I am a woman - in all sense of the gender. I think it is my right as a woman to always think I make sense & I also think it is my right to take out emotions, good or bad, to the person I love. What I sometimes, no make that everytime, fail to understand is that it is not necessary for the person at the receiving end to necessarily figure out what exactly triggers these emotions. The good ones are easy & pleasant to handle but the bad ones, oh boy! God save them. There have been numerous books on how men and women are different. Many of them have been read and all that is written is acknowledged with a "So true" exclamation. But the minute you close the book, it is back to reality & you continue doing things the way it always has been done.

It is only natural for a woman to have mood swings during particular days of the month. Men say women have mood swings every day of the month. Not true! For if it was, then a man and a woman would never be able to be together. Trust me when I say, it is ONLY a few days in the month. As a man, you would never understand the turmoils that happens emotionally to a woman during that period (pun intended) and we don't blame you. But what we would appreciate instead is for you men to at least act like you care, show that you understand. Don't ever try to reason out with us... at least not when we warn you not to! As a woman we know what you are going through & we really want to control it but when emotions take over other emotions we just burst. There are no two ways about it, it's just that! Man, I love you but no Vivekananda's speech can influence me during this time.

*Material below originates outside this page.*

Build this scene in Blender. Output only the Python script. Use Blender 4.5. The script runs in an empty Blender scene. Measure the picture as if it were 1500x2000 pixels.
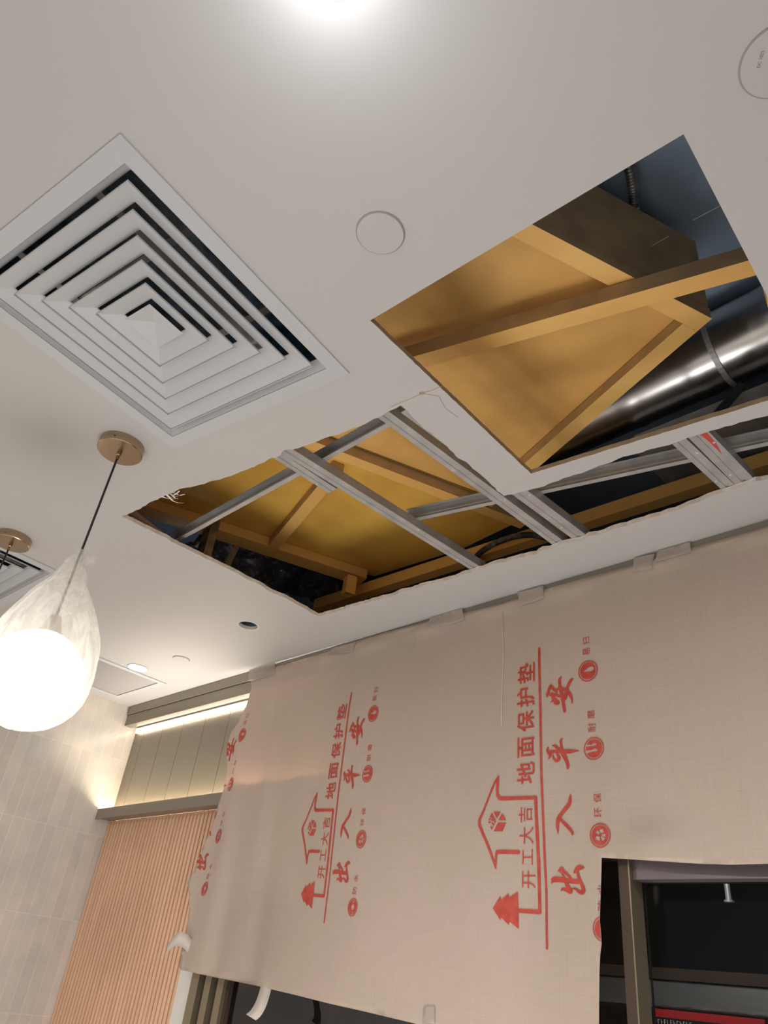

Tuesday, February 14, 2012

The Day Technology Took Over...

In this 21st century, I might have been the only one from GenX who thought being technologically handicapped was cool. Well, I, was the one who committed the blasphemous act of wanting a Nokia instead of Blackberry! If this wasn't enough to prove my ignorance towards the advancement of technology then take this - it took me an entire year to start using my blackberry as a "smartphone" rather than just a device to send/receive messages or for incoming/outgoing calls. But once I did get the hang of it, I must admit, getting away from it wasn't entirely possible. Though I do (or did) take pride in not succumbing to technology even then. And then THE day arrived - when the "smartphone" proved to be not so smart & crashed worldwide. My phone did not beep indicating that I had received a BBM or an E-mail. Neither was there any notification from Facebook or Twitter. How could it happen that a whole one hour went by without the phone beeping? It was impossible! I cursed the network with all my heart (apologies DU) only to realise later that it was RIM (Research In Motion) at fault & not the network. An entire restless day and two recharge cards later (yes with the blackberry in hand, recharge cards were less often bought) the services of my (along with the rest of the world) smartphone resumed. That is when the rude reality shocked & shook me. I was no more the odd one out. I had succumbed to technology with my limited knowledge!! I felt like I had sinned for life but I soon got over it and started to enjoy what my phone gave and continues to give me - company in unknown places, company when I am with strangers, company when I am trying to avoid somebody - basically companionship when I need it the most. Yes, my smartphone is proving itself to a still technologically handicapped person (a lot of my friends will vouch for this). But but but, technology I think, is slowly starting to take over & eradicate the handicap.